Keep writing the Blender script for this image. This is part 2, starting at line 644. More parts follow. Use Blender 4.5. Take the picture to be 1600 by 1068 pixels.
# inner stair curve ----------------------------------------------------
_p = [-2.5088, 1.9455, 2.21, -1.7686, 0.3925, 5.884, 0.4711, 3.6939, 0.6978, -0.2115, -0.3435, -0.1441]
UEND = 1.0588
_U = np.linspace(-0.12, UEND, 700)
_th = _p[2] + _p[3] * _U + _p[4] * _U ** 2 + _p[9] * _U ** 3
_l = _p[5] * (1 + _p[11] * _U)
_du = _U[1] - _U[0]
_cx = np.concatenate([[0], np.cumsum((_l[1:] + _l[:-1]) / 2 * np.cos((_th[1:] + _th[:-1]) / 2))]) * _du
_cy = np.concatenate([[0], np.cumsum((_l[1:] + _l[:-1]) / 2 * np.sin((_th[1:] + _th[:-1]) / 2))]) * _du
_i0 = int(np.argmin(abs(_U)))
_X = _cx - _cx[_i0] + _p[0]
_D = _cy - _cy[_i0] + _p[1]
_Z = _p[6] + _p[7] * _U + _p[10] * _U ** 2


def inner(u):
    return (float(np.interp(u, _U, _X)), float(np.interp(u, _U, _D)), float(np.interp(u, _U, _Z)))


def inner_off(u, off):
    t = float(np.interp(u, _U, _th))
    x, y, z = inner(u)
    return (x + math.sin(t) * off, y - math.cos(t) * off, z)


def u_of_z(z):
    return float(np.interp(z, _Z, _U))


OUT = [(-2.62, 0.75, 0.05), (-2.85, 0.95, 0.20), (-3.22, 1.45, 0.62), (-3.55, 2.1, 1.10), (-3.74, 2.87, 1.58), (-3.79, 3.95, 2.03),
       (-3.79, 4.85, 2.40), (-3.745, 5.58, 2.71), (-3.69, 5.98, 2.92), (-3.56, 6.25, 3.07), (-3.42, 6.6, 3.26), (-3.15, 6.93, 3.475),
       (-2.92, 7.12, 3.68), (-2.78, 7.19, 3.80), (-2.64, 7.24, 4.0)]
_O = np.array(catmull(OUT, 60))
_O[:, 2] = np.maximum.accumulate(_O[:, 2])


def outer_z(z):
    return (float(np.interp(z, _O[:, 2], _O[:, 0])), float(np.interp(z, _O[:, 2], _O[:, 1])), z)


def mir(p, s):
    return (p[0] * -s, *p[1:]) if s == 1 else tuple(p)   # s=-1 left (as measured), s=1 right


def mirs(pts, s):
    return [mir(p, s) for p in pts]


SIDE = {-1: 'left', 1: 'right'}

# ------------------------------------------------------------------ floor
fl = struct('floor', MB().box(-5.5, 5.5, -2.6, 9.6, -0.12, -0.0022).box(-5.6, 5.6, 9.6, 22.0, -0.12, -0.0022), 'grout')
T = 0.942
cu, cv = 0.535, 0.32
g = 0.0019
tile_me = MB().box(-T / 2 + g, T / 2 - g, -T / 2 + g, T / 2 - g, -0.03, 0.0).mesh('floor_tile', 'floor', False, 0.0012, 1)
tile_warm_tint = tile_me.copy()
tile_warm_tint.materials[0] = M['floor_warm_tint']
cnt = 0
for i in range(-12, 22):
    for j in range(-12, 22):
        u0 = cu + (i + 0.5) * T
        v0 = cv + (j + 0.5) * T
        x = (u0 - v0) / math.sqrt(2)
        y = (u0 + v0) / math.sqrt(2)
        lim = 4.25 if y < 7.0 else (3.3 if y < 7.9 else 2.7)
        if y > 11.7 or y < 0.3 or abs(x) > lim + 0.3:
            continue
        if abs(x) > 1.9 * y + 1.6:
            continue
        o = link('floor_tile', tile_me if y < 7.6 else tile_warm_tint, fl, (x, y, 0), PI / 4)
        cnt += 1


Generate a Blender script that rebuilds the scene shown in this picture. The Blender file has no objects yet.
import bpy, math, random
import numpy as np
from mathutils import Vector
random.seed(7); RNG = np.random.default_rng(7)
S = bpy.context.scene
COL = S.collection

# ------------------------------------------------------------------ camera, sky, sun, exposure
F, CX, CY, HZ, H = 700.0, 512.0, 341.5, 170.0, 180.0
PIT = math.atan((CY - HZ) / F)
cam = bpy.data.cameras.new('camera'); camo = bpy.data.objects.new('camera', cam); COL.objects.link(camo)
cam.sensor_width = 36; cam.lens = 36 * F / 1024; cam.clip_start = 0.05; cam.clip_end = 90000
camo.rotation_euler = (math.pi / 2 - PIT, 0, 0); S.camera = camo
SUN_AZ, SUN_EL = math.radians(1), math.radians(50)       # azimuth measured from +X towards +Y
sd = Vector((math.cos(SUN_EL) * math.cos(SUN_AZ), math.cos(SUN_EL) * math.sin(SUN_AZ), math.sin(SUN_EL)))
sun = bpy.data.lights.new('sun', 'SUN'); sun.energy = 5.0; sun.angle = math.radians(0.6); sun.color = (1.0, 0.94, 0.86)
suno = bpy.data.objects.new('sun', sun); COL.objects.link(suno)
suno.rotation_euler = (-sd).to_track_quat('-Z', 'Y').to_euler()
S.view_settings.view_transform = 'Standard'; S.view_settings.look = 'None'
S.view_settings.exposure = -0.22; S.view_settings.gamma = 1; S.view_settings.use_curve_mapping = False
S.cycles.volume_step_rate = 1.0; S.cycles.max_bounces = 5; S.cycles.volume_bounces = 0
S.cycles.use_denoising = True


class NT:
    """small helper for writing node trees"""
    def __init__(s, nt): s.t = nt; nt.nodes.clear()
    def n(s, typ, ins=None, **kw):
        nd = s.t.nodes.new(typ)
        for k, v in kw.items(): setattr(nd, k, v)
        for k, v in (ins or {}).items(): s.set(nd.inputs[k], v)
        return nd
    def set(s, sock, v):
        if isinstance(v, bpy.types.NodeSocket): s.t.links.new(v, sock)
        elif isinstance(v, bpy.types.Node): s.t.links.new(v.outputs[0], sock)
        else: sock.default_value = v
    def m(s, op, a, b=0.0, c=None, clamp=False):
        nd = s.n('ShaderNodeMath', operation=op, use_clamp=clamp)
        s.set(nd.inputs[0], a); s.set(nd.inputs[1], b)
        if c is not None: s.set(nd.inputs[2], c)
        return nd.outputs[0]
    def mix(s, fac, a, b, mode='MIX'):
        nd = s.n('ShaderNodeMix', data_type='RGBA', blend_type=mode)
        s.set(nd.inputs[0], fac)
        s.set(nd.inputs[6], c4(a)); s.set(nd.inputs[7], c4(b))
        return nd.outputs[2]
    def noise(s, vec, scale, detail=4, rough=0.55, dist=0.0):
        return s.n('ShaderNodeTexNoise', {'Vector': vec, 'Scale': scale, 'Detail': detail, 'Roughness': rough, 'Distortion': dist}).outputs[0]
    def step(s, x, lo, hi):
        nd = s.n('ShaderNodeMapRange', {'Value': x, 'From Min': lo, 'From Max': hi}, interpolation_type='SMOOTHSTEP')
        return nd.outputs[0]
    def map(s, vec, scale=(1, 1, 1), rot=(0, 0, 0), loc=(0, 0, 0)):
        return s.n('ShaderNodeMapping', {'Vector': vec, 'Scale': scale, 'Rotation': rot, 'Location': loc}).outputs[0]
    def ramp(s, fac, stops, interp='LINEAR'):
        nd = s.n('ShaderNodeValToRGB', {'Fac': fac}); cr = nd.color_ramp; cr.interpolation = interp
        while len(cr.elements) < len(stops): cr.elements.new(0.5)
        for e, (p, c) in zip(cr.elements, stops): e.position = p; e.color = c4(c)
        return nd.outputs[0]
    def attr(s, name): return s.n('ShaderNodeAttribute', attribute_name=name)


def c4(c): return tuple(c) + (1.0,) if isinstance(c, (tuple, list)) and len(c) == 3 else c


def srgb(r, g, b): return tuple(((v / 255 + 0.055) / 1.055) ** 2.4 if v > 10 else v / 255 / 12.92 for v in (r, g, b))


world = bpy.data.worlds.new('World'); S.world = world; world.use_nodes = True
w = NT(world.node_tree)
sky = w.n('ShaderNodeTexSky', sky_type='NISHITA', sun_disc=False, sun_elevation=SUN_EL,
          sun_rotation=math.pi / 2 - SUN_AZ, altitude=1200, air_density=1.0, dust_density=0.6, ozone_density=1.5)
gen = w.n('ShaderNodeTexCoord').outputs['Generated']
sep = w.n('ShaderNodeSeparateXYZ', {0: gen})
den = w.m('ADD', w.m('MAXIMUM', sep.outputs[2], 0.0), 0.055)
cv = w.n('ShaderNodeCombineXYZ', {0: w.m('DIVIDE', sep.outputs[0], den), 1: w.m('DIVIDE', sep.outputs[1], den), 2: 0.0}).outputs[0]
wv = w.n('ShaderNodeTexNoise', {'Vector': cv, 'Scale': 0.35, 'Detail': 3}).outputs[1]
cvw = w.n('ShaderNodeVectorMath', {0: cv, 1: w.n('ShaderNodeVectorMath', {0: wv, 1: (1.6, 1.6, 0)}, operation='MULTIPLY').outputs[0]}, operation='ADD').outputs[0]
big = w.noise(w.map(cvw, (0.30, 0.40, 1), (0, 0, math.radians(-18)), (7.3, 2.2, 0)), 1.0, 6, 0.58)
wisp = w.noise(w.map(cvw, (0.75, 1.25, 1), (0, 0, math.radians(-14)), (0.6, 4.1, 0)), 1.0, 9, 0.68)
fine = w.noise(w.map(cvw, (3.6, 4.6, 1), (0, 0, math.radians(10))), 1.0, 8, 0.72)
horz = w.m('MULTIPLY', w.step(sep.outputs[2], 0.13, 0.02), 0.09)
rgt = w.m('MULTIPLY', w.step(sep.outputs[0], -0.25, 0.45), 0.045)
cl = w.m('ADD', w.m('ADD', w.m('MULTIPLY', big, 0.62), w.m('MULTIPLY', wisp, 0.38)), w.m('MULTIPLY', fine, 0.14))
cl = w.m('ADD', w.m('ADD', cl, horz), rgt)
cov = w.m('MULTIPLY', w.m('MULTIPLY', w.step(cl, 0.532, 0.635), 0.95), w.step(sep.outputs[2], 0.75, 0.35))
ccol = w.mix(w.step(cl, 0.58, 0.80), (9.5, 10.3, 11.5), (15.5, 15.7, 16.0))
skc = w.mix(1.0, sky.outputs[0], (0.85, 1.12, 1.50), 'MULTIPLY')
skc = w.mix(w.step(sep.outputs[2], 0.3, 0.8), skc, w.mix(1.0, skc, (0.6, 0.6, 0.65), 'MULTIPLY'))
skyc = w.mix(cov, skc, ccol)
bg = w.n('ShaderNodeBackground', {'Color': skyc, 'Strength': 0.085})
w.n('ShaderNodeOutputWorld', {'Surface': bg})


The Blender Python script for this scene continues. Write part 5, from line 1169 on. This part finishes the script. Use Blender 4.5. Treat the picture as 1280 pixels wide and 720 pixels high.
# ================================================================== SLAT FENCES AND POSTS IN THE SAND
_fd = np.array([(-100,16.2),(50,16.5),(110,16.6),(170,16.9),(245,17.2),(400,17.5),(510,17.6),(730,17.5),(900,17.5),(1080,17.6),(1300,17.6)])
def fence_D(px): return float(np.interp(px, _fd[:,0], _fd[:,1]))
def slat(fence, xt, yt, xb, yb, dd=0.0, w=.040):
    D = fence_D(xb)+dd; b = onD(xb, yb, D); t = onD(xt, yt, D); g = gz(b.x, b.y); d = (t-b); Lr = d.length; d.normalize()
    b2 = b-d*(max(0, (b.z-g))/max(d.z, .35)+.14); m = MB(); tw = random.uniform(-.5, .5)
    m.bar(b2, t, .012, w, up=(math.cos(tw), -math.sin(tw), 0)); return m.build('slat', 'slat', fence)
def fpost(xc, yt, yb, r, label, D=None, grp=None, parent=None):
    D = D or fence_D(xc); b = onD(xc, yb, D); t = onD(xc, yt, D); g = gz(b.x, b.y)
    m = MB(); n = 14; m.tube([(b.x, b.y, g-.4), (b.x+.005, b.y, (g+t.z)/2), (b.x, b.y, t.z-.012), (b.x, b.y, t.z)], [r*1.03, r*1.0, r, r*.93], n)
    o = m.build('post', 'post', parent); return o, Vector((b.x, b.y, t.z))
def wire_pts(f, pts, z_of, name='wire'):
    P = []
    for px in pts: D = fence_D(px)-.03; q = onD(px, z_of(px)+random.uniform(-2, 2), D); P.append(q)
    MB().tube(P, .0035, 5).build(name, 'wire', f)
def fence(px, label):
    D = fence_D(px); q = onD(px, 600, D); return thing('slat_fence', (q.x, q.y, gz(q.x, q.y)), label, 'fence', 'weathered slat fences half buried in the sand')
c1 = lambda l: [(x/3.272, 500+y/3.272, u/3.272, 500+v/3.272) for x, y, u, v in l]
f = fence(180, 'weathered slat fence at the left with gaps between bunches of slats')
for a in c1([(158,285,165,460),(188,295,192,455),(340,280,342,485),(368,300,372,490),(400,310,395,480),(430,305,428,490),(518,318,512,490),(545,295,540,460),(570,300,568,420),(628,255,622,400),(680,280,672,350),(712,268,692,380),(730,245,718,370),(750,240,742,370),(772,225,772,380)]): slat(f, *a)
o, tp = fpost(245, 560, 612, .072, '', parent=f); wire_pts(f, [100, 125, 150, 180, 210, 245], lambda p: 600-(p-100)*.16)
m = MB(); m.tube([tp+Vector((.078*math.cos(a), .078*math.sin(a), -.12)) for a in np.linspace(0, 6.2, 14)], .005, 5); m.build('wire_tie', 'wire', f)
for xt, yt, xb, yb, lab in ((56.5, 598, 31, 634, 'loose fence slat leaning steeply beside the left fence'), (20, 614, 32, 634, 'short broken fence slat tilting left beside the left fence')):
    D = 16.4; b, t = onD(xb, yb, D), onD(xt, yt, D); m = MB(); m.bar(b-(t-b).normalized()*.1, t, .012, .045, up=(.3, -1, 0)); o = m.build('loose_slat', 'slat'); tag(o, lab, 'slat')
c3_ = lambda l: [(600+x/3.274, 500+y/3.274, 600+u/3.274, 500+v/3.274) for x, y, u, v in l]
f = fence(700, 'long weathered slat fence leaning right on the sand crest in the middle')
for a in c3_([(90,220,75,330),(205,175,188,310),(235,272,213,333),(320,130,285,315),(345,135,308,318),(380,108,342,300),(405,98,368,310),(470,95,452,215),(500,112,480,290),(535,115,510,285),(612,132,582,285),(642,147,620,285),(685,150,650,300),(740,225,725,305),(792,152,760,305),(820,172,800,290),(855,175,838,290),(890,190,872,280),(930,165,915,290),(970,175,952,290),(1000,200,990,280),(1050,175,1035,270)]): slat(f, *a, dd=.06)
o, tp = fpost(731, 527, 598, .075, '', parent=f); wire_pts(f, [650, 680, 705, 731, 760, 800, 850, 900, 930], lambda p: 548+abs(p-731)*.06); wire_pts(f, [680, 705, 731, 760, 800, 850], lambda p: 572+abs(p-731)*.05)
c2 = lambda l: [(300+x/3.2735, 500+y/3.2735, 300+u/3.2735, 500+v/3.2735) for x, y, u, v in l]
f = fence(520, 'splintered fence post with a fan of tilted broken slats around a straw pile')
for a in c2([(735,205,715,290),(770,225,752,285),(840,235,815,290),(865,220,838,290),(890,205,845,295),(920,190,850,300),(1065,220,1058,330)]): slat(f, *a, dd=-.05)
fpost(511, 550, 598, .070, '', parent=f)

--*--

Looking at the data above, return every line from the one with "Generate a Blender" down to the one with "S.cycles.use_denoising = True", exactly and inclusively.

Generate a Blender script that rebuilds the scene shown in this picture. The Blender file has no objects yet.
import bpy, math, random
import numpy as np
from mathutils import Vector
random.seed(7); RNG = np.random.default_rng(7)
S = bpy.context.scene
COL = S.collection

# ------------------------------------------------------------------ camera, sky, sun, exposure
F, CX, CY, HZ, H = 700.0, 512.0, 341.5, 170.0, 180.0
PIT = math.atan((CY - HZ) / F)
cam = bpy.data.cameras.new('camera'); camo = bpy.data.objects.new('camera', cam); COL.objects.link(camo)
cam.sensor_width = 36; cam.lens = 36 * F / 1024; cam.clip_start = 0.05; cam.clip_end = 90000
camo.rotation_euler = (math.pi / 2 - PIT, 0, 0); S.camera = camo
SUN_AZ, SUN_EL = math.radians(1), math.radians(50)       # azimuth measured from +X towards +Y
sd = Vector((math.cos(SUN_EL) * math.cos(SUN_AZ), math.cos(SUN_EL) * math.sin(SUN_AZ), math.sin(SUN_EL)))
sun = bpy.data.lights.new('sun', 'SUN'); sun.energy = 5.0; sun.angle = math.radians(0.6); sun.color = (1.0, 0.94, 0.86)
suno = bpy.data.objects.new('sun', sun); COL.objects.link(suno)
suno.rotation_euler = (-sd).to_track_quat('-Z', 'Y').to_euler()
S.view_settings.view_transform = 'Standard'; S.view_settings.look = 'None'
S.view_settings.exposure = -0.22; S.view_settings.gamma = 1; S.view_settings.use_curve_mapping = False
S.cycles.volume_step_rate = 1.0; S.cycles.max_bounces = 5; S.cycles.volume_bounces = 0
S.cycles.use_denoising = True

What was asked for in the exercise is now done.